Yes, Washington’s new rulers have kombucha on tap in their campaign offices and harbor a fondness for millennial pink. They met their spouses on dating apps, ride e-scooters, sport a side part and skinny jeans and have Instagram accounts for their dogs. The millennial senator can’t seem to scrub the internet of his college “Star Wars” videos. And millennials prefer to socialize on Clubhouse, the app, not the clubhouse of a golf course.

But they also have student debt, come from far more diverse backgrounds than their predecessors and, on both sides of the political aisle, are imbued with the imperative to upend a status quo they feel isn’t working anymore.

And some might say politics is, in fact, the perfect field for “entitled narcissists,” as Time magazine once called millennials on its cover.

“My generation works tirelessly, often with low pay and without benefits, and is the first generation in many decades where the American promise of upward mobility for middle- and working-class people is gravely jeopardized,” Ossoff told NBC News. “That’s why there’s such political urgency in my generation that we do things differently — that business as usual risks the American dream for my generation and for the next generation.” (source)

The entire article from NBC is worth reading, but there are a few points to focus on.

First, is that Millennials are very angry. Many of them are severely in debt, encouraged by their parents and families and peers, and since a large part of that is in the form of student loans, it is practically non-dischargeable in court. With fewer job prospects, lower salaries, worsening working conditions, and a lot of anger, they mirror the peasant class in many ways Russia before the takeover by the Bolsheviks in 1917. This is not to say that “communism” is inevitable, but rather to see that the conditions for a revolution, no matter what the nation, have been set up and could happen.

Second is that Millennials are almost all sodomites. Now by this I do not mean that they all want to do the actions of sodomites, but rather that official studies show 75% to 80% of people under 40 support sodomite marriage, and the numbers extrapolated for population percent of sodomite behavior at the same rates makes it about 93% of support for the act. Thus most Millennials or Zoomers may not call themselves sodomites, but a historically larger than average and ever before in the US (especially Zoomers) are bisexual, and they support the practices. To put a Biblical take on it, most would follow not in the example of Lot, but the example of Lot’s wife.

Third is that Millennials are anti-religion.

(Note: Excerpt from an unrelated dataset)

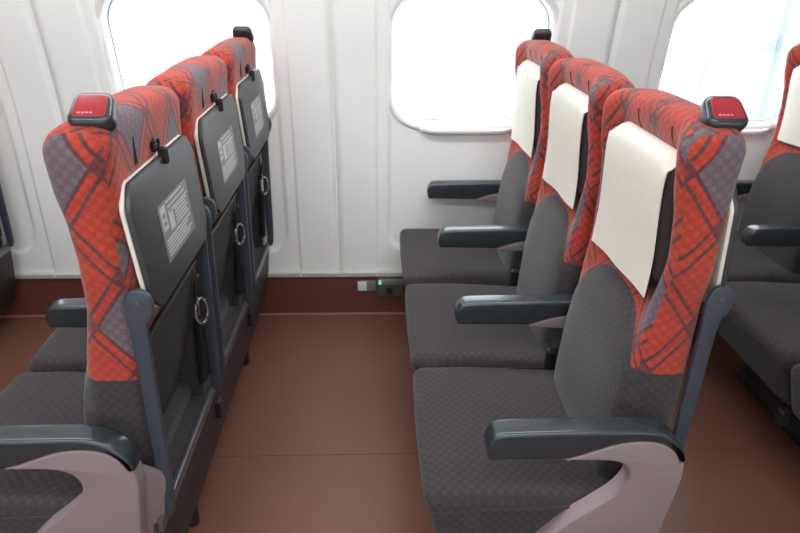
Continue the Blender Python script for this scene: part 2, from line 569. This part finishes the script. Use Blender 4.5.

It has been noted that only 36% of Millennials and Zoomers attend any sort of religious institution, and for Christians, it would not be unreasonable to say that 30% or less attend a Church of any kind. The effect this have will be profound, since to be a Christian will be divorced from support of the nation, and many not only further more decline, but may have the result of encouraging the persecution of Christians, especially the Catholic Church, but through legalized means.

Fourth is that Millennials will not stop the current policies. Millennials have largely shown themsevlves, in spite of notable deviations, to follow well the current party lines, but in a more secular, tribalistic context. Such is indicated by the rise of extreme leftist and extreme rightist thought schools again, but with less diction and restraint than the Boomers.

When one takes these views in consideration with the economic, political, social, and national climate, the situation is not good. In fact, the tensions may make the Millennials and Zoomers worse than the Boomers in that what the Boomers started the Millennials and Zoomers will finish. It is interesting therefore that the next generation after Zoomers is called “Generation Alpha”, for Alpha is both the first letter of the alphabet and implies a sort of “new beginning”, but beginning after what? Something that is yet to come?

That last part is for one to imagine. But at the current time, the focus is on the ascending generation to power, and they seem to have made their perspectives clear. The question is, what will society look like after their time in power has passed?